Und so sahen die Fragen aus:

Arbeit

  • Welche Bedeutung hat Arbeit für das gute Leben?
  • Wie sehen Sie die Zukunft der Arbeit?
  • Sollten noch mehr informelle Tätigkeiten in den Markt integriert werden? Wenn ja welche? Wenn nein, warum nicht?
  • Wie wird sich die Arbeitsproduktivität in Zukunft entwickeln?
  • Wie viel Stunden pro Kopf müssen wir in Zukunft arbeiten? Und wie lange?
  • Wie hoch kann der Anteil an Dienstleistungen am BIP sein?
  • Wie kann Beschäftigung für alle ohne ein stetiges Wirtschaftswachstum erreicht werden?
  • Welche Maßnahmen sind notwendig, um ihre Vorstellungen einer nachhaltigen Arbeitswelt umzusetzen?

Umwelt/Ressourcen:

  • Wie entwickelt sich in Ihrem Ansatz Ihrer Ansicht nach der Ressourcenverbrauch (kurz, mittel, langfristig; abiot./biot. Material (primär/sekundär; ), Wasser, Land?
  • Wie entwickelt sich der Carbonverbrauch, wie die Umwelt, Biodiversität, etc.?
  • Wie sind die Stocks, built environment betroffen?
  • Verteilung der obigen Kategorien weltweit (im eigenen Land, EU, global – Industrie–, Schwellen-, Entwicklungsländer)
  • Wie kann sich das Konsumverhalten verändern (z.B. Nutzen statt besitzen, etc.)?
  • Wie lässt sich der Rebound-Effekt vermeiden?
  • Welche konkreten Ideen haben Sie, um ein anderes Wirtschaften mit weniger Ressourcen- und Umweltverbrauch umzusetzen?
  • Welche Lösungsansätze gibt es, wenn es kein oder geringes Wachstum gibt?

Innovation, Wettbewerbsfähigkeit, Technologie ((im eigenen Land, EU, global – Industrie–, Schwellen-, Entwicklungsländer)

  • Welche Art von Innovationen sind notwendig, um im globalen Wettbewerb zu bestehen (auch in Zeiten geringeren Wirtschaftswachstums)? (technologische, soziale, systemische Innovation, etc.)
  • Wie lassen sich bekannte, vielversprechende Technologien verbreiten, bzw. gewünschtes soziales und individuelles Verhalten umsetzen?
  • Wie wirkt sich das auf die Kostenstruktur und die Verteilung aus, wer sind die Gewinner/Verlierer?
  • Wo entstehen wichtige Innovationen?
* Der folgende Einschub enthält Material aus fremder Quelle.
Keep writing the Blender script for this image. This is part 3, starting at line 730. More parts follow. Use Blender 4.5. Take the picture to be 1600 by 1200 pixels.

Key players? Erfolgsfaktoren?
  • Welchen Stellenwert hat für Sie technischer Wandel?
  • Welche politischen Maßnahmen sind notwendig, um technischen Wandel zu fördern?
  • Welche Rolle spielen für Sie die Arbeitsproduktivität und die Ressourcenproduktivität, um die Wettbewerbsfähigkeit zu erhöhen?
  • Welche Maßnahmen sind notwendig, um im globalen Wettbewerb genügend Arbeitskräfte mit passenden Qualifikationen zu haben?
  • Wie lassen sich Maßnahmen im Bereich Wettbewerbsfähigkeit/Innovationen und technischer Wandel in Zeiten leerer Staatskassen finanzieren?
  • Wie wirkt sich geringes Wachstum auf Innovationen aus?